Empire of Mountains: Environmental Racialization & Colonial Violence in the Late Ottoman Empire & Modern Turkey

Date
Tue March 12th 2024, 5:00 - 6:30pm
Event Sponsor
Abbasi Program in Islamic Studies
Program on Turkey
Location
Encina Commons
615 Crothers Way, Stanford, CA 94305
123

This talk explores the historical evolution of the racialization of the Kizilbash inhabitants in the Dersim region of Eastern Anatolia, popularly known as the “province inside four mountains.” It examines how the perception of the late imperial Ottoman and early republican Turkish state elites regarding this community transformed from being “Muslim sons of Muslims” in the 1890s of the Hamidian period to becoming “Kurdified Turks” in the 1910s of the Young Turks period and eventually “Turkish sons of Turks” by the late 1930s of the republican period. The analysis highlights the role of mountains, comprising three quarters of the central provinces of the Ottoman Empire, in this racialization process and argues that such epistemic violence served to legitimize the accompanying colonial violence. Join us as we explore the intricate interplay between geography, identity, and power in this historical context.
 

Cevat Dargin Photo

Cevat Dargın is a historian of the modern Middle East and North Africa.

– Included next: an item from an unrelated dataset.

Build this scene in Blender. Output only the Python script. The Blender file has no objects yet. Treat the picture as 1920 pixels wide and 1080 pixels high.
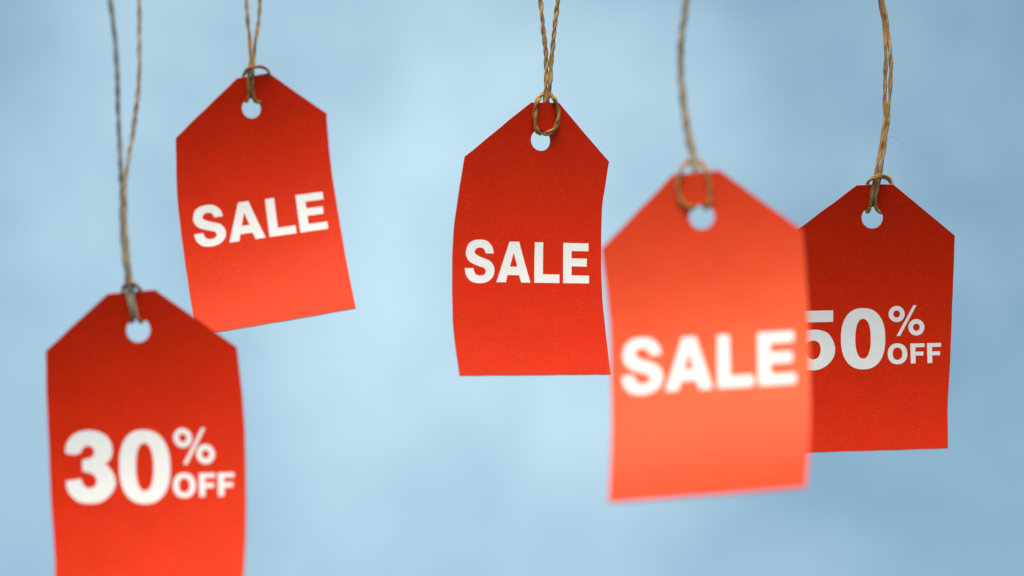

He explores intersectional historical processes among race, territory, and technology that reinvented governance in these regions and the larger world during the Age of High Imperialism, from the Scramble for Africa in the 1880s to the aftermath of World War I and into the interwar period. This is the period during which governance in many parts of the world transitioned from indirect imperial to centralized nation-state rule, with profound implications for today. 

He earned his PhD in Middle Eastern Studies from Princeton University in 2021. Following that, he served as a postdoctoral fellow at the University of Michigan in Ann Arbor during the 2022-23 academic year. Beginning in January 2024, he will join Columbia University's Department of Middle Eastern, South Asian, and African Studies as a Visiting Assistant Professor. His article titled “Anticipatory Historical Geographies of Violence: Imagining, Mapping and Integrating Dersim into the Ottoman Empire and the Turkish State, 1866–1939” was recently published by the Journal of Historical Geography. He is currently working on his book manuscript, which explores the formation of the modern state at the intersection of race, territory, and technology in the late Ottoman Empire and post-Ottoman territories.